Hint: To answer the density of carbon monoxide, we should use the Ideal gas law. From there will transform the formula to find density, using that density is equal to mass by volume.

Complete step by step solution:
For finding the maximum density of carbon monoxide, we should first use the ideal gas law. Ideal gas law is given by:
PV=nRT
In the above equation P, V and T are the pressure, volume and temperature; n is the amount of substance; and R is the ideal gas constant. R is the same for all gases.

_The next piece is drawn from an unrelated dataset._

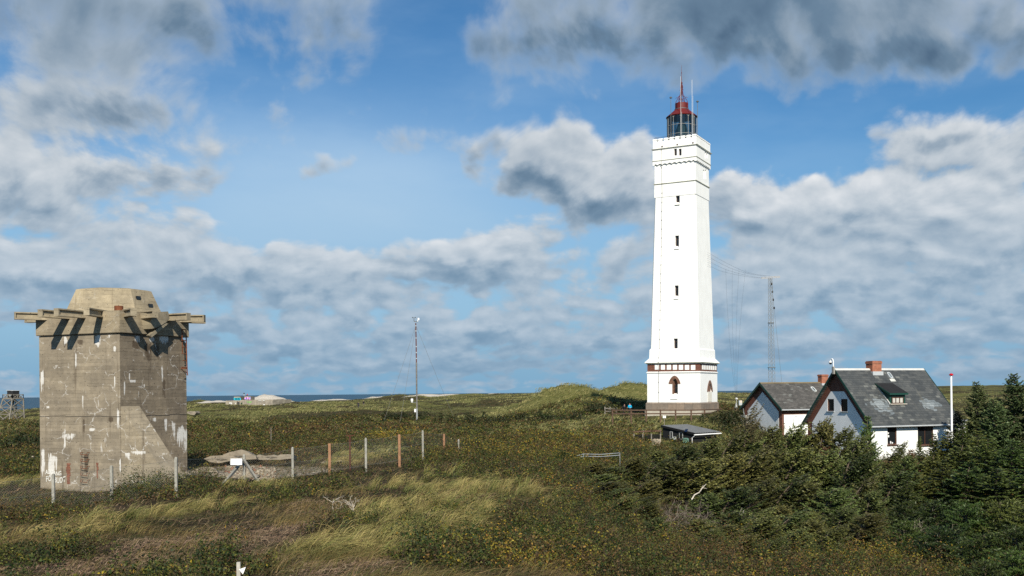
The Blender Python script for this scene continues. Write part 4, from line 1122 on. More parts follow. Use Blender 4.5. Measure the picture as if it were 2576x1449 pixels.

Now, we know that chemical amount (n) (in moles) is equal to total mass of the gas (m) (in kilograms) divided by the molar mass (M) (in kilograms per mole):
\[\begin{align}
  & Moles=\frac{total\,mass\,of\,gas}{molar\,mass}=\frac{m}{M} \\
 & \\
\end{align}\]
PV=nRT
So, in the above equation we can replace n with\[\frac{m}{M}\]. And now we can write this equation as:
\[\begin{align}
  & PV=\frac{m}{M}RT \\
 & P=\frac{m}{V}\frac{RT}{M} \\
 & P=\rho \frac{R}{M}T \\
 & \rho =\frac{PM}{RT} \\
\end{align}\]
Now, R and molar mass is constant. The formula now can be written as:
\[\rho =\frac{P}{T}\]
Now, in the options we have given the value of pressure and temperature we will now put in the above equation.
0.5 atm and 273 K
\[\rho =\frac{P}{T}\]
\[\rho =\frac{P}{T}=\frac{0.5}{273}=0.0018\]
4 atm and 500 K
\[\rho =\frac{P}{T}=\frac{4}{500}=0.008\]
2 atm and 600 K
\[\rho =\frac{P}{T}=\frac{2}{600}=0.0033\]
6 atm and 1092 K
\[\rho =\frac{P}{T}=\frac{6}{1092}=0.0054\]

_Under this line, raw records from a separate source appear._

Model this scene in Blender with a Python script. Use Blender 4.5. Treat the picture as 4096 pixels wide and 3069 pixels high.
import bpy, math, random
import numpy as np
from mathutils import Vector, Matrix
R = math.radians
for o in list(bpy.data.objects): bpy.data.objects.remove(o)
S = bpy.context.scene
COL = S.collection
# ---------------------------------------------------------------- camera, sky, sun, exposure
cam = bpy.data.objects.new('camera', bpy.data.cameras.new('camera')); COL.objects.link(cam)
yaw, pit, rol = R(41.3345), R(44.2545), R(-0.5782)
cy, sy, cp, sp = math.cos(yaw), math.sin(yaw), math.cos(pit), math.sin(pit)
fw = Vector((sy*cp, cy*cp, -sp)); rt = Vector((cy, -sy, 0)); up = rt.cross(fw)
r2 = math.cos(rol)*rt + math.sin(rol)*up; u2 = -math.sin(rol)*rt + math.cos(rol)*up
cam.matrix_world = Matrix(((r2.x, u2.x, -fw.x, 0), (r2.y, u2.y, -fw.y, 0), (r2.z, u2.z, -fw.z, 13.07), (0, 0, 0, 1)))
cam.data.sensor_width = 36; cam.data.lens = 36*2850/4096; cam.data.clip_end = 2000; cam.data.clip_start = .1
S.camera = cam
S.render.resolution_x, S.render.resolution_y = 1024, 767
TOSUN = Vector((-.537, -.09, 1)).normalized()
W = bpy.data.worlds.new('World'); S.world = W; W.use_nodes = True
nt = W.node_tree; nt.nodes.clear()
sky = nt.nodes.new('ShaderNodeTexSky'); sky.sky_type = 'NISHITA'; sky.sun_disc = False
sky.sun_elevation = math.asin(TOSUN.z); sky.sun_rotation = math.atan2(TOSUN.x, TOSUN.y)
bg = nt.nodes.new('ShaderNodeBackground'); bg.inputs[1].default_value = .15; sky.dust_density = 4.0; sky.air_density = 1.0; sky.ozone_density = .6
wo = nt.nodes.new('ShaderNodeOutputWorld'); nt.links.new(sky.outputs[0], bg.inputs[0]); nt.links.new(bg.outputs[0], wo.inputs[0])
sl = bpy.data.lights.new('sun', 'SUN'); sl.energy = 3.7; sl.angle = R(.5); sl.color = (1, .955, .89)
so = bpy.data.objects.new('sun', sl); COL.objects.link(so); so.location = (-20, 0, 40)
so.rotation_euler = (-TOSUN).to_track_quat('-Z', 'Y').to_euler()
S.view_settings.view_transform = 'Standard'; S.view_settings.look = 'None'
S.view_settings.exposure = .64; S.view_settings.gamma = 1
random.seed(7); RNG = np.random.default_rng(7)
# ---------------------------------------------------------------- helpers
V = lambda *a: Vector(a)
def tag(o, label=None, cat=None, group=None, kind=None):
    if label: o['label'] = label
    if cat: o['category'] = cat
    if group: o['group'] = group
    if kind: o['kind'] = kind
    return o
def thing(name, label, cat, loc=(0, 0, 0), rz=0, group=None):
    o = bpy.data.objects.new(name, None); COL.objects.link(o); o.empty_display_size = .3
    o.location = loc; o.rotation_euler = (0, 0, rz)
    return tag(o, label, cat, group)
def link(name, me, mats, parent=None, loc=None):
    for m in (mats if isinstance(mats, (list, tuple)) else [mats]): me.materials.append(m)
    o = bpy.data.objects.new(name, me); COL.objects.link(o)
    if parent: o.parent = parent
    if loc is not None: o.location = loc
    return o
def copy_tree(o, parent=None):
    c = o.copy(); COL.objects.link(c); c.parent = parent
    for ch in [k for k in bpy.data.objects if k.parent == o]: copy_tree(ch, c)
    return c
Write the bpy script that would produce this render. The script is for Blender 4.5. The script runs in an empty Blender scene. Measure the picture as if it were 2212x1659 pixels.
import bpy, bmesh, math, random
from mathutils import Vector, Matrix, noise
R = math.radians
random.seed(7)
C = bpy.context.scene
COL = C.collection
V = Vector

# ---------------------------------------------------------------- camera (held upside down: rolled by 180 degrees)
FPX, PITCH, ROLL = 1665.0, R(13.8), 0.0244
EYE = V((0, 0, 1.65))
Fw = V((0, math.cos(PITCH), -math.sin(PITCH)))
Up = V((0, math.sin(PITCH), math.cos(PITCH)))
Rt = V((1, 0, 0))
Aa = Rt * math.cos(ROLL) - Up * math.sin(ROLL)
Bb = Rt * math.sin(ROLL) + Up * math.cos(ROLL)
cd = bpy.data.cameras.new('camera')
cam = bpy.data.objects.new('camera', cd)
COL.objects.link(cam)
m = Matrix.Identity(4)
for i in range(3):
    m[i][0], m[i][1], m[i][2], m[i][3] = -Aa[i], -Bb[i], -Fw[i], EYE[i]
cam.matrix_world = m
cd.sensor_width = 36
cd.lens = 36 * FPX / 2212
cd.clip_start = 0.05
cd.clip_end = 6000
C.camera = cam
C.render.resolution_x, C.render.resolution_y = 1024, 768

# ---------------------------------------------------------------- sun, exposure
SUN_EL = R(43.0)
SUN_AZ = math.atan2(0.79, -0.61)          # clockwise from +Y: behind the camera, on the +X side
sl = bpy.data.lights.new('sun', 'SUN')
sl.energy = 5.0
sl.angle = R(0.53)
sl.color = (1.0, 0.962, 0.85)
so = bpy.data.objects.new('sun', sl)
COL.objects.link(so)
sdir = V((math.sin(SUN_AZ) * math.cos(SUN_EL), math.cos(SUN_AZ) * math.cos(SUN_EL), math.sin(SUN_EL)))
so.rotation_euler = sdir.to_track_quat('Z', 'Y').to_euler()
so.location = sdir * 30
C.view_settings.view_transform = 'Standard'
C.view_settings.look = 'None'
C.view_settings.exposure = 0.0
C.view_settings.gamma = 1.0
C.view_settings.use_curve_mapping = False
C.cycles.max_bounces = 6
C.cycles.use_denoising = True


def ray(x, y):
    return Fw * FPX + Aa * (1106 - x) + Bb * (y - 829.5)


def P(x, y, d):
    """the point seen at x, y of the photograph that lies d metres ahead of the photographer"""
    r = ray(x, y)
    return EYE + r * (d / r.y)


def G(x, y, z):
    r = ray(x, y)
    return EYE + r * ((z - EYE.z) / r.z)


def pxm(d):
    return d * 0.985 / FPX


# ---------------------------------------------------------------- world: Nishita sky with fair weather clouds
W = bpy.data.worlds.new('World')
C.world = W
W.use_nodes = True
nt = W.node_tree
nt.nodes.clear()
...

From the above calculation, we can say that option B is the correct option. Density of carbon monoxide will be higher at 4 atm pressure and 500 K temperature.

Note: Carbon monoxide is often called silent killer because it gives no clear warning to its victims. If exposed to low levels of the gas for a long time, it may cause chest pain, dizziness and poor vision.